* Source records *
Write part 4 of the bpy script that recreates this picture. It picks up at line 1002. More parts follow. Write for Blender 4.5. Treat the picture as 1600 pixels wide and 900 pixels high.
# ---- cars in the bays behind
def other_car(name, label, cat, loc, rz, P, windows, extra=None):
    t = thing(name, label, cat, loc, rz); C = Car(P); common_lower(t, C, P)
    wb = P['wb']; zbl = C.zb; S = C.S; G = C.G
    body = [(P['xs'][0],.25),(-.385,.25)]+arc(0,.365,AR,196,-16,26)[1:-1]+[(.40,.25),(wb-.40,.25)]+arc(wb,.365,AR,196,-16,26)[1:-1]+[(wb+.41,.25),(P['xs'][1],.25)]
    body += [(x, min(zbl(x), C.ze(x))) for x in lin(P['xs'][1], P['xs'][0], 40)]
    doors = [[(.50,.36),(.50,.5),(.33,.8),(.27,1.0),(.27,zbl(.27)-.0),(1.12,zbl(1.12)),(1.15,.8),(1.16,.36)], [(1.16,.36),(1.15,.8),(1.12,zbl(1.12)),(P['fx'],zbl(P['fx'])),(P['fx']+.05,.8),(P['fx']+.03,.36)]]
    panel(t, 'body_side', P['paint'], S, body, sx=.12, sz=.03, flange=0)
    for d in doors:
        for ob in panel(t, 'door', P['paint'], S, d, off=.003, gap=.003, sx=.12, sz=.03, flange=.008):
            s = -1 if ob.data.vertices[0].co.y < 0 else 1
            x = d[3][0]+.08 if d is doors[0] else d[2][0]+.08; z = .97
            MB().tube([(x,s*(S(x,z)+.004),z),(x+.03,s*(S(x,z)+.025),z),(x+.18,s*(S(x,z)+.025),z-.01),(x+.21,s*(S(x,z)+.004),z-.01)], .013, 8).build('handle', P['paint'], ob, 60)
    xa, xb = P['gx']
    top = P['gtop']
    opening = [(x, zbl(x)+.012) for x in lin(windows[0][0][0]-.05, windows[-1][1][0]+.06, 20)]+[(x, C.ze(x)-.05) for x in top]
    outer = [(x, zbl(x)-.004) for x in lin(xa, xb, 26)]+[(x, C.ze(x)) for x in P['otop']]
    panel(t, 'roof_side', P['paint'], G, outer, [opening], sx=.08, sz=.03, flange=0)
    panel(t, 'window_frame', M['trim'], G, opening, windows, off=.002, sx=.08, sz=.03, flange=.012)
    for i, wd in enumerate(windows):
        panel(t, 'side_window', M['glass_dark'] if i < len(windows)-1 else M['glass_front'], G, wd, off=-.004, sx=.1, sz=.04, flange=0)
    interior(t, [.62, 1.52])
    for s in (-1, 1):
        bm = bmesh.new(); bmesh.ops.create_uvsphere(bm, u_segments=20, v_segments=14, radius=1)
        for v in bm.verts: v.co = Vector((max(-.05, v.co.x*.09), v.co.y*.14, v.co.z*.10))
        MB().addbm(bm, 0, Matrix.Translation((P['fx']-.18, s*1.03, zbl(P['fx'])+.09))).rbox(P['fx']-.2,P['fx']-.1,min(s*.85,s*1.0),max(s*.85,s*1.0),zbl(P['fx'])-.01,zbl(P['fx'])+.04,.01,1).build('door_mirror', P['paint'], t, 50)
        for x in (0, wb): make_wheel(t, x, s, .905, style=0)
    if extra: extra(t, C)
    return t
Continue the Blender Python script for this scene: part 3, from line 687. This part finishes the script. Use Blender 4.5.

* What you are asked to do *
Reproduce the listing in full. Keep it exactly as written.

* Result below *
Write part 4 of the bpy script that recreates this picture. It picks up at line 1002. More parts follow. Write for Blender 4.5. Treat the picture as 1600 pixels wide and 900 pixels high.
# ---- cars in the bays behind
def other_car(name, label, cat, loc, rz, P, windows, extra=None):
    t = thing(name, label, cat, loc, rz); C = Car(P); common_lower(t, C, P)
    wb = P['wb']; zbl = C.zb; S = C.S; G = C.G
    body = [(P['xs'][0],.25),(-.385,.25)]+arc(0,.365,AR,196,-16,26)[1:-1]+[(.40,.25),(wb-.40,.25)]+arc(wb,.365,AR,196,-16,26)[1:-1]+[(wb+.41,.25),(P['xs'][1],.25)]
    body += [(x, min(zbl(x), C.ze(x))) for x in lin(P['xs'][1], P['xs'][0], 40)]
    doors = [[(.50,.36),(.50,.5),(.33,.8),(.27,1.0),(.27,zbl(.27)-.0),(1.12,zbl(1.12)),(1.15,.8),(1.16,.36)], [(1.16,.36),(1.15,.8),(1.12,zbl(1.12)),(P['fx'],zbl(P['fx'])),(P['fx']+.05,.8),(P['fx']+.03,.36)]]
    panel(t, 'body_side', P['paint'], S, body, sx=.12, sz=.03, flange=0)
    for d in doors:
        for ob in panel(t, 'door', P['paint'], S, d, off=.003, gap=.003, sx=.12, sz=.03, flange=.008):
            s = -1 if ob.data.vertices[0].co.y < 0 else 1
            x = d[3][0]+.08 if d is doors[0] else d[2][0]+.08; z = .97
            MB().tube([(x,s*(S(x,z)+.004),z),(x+.03,s*(S(x,z)+.025),z),(x+.18,s*(S(x,z)+.025),z-.01),(x+.21,s*(S(x,z)+.004),z-.01)], .013, 8).build('handle', P['paint'], ob, 60)
    xa, xb = P['gx']
    top = P['gtop']
    opening = [(x, zbl(x)+.012) for x in lin(windows[0][0][0]-.05, windows[-1][1][0]+.06, 20)]+[(x, C.ze(x)-.05) for x in top]
    outer = [(x, zbl(x)-.004) for x in lin(xa, xb, 26)]+[(x, C.ze(x)) for x in P['otop']]
    panel(t, 'roof_side', P['paint'], G, outer, [opening], sx=.08, sz=.03, flange=0)
    panel(t, 'window_frame', M['trim'], G, opening, windows, off=.002, sx=.08, sz=.03, flange=.012)
    for i, wd in enumerate(windows):
        panel(t, 'side_window', M['glass_dark'] if i < len(windows)-1 else M['glass_front'], G, wd, off=-.004, sx=.1, sz=.04, flange=0)
    interior(t, [.62, 1.52])
    for s in (-1, 1):
        bm = bmesh.new(); bmesh.ops.create_uvsphere(bm, u_segments=20, v_segments=14, radius=1)
        for v in bm.verts: v.co = Vector((max(-.05, v.co.x*.09), v.co.y*.14, v.co.z*.10))
        MB().addbm(bm, 0, Matrix.Translation((P['fx']-.18, s*1.03, zbl(P['fx'])+.09))).rbox(P['fx']-.2,P['fx']-.1,min(s*.85,s*1.0),max(s*.85,s*1.0),zbl(P['fx'])-.01,zbl(P['fx'])+.04,.01,1).build('door_mirror', P['paint'], t, 50)
        for x in (0, wb): make_wheel(t, x, s, .905, style=0)
    if extra: extra(t, C)
    return t
Continue the Blender Python script for this scene: part 3, from line 687. This part finishes the script. Use Blender 4.5.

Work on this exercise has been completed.